The irony of personal attack is that it accomplishes little to change the minds of persons who disagree with us.  To the contrary, by attacking the characters of those who hold different views we harden the minds of those we would hope to persuade. And maybe that is appropriate, for an idea that cannot stand on its own merit based on good evidence and sound thinking is likely a weak idea that must masquerade by personal attack.

Boundaries bring form and beauty.

Within boundaries of time and space, or within social debate boundaries of civility, the communication has a pleasing and artistic quality.  A sonnet works because it must meet the boundaries of iambic pentameter.  Music is pleasing because it conforms to a harmonic scale.  An argument is convincing because it complies with logic and relevance to the issues.  The boundaries bring forth the creativity needed to succeed within the boundaries.  Ms. Jarrar is a creative person who failed to understand that her communication would have been much more impactful had she set the right boundaries.

Conclusion.

Labeling is a robotic and thoughtless exercise in public discourse.  We use labels instead of analysis.  We characterize instead of probing.  We attack instead of listening.  The payoff for such shortcuts is a false certainty and easy comfort.  By labeling, we avoid the work and discomfort of real thinking.  We also lose perspective and balance.  Labels are generally child-like efforts to completely define and dismiss complex questions.  We need not see the other side, balance factors for and against a proposition, or understand that our view may be uninformed or distorted.

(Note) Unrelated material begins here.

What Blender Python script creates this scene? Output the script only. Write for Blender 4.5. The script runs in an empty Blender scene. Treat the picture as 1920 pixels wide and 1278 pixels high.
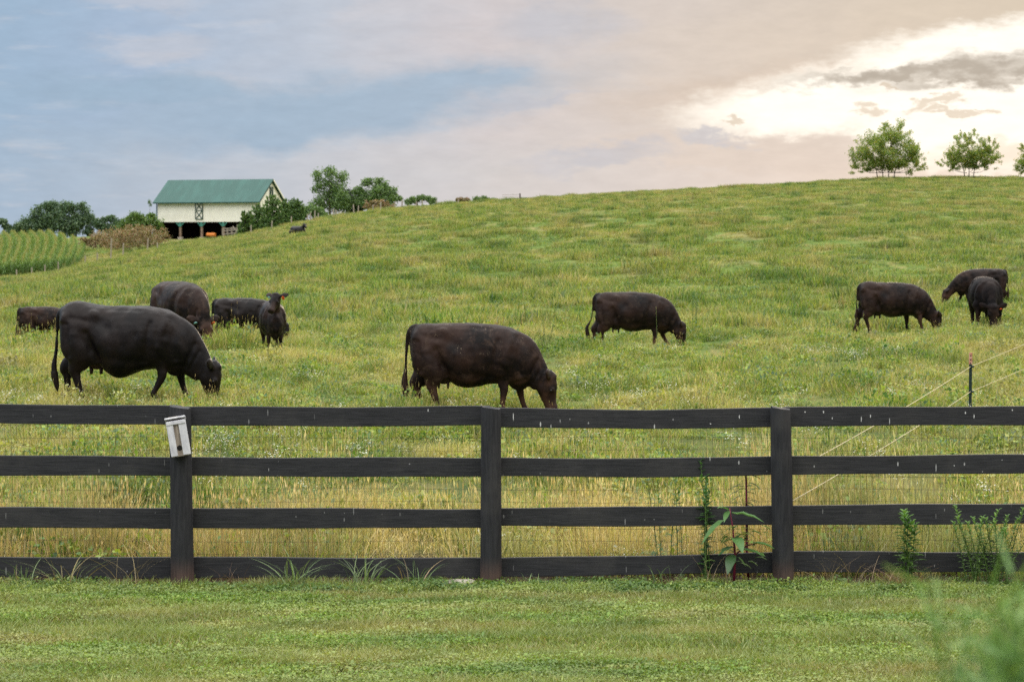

Ms. Farrar disavowed her commitment to genuinely creative thought by succumbing to the easy route of labeling.  Her strong hurts and hatreds shattered the boundaries that could have produced cogent ideas that encouraged others to think about U.S. military intervention.  She managed to close doors otherwise open to her ideas.  She likely also has lost her heralded tenured position because she was so out of touch with reality.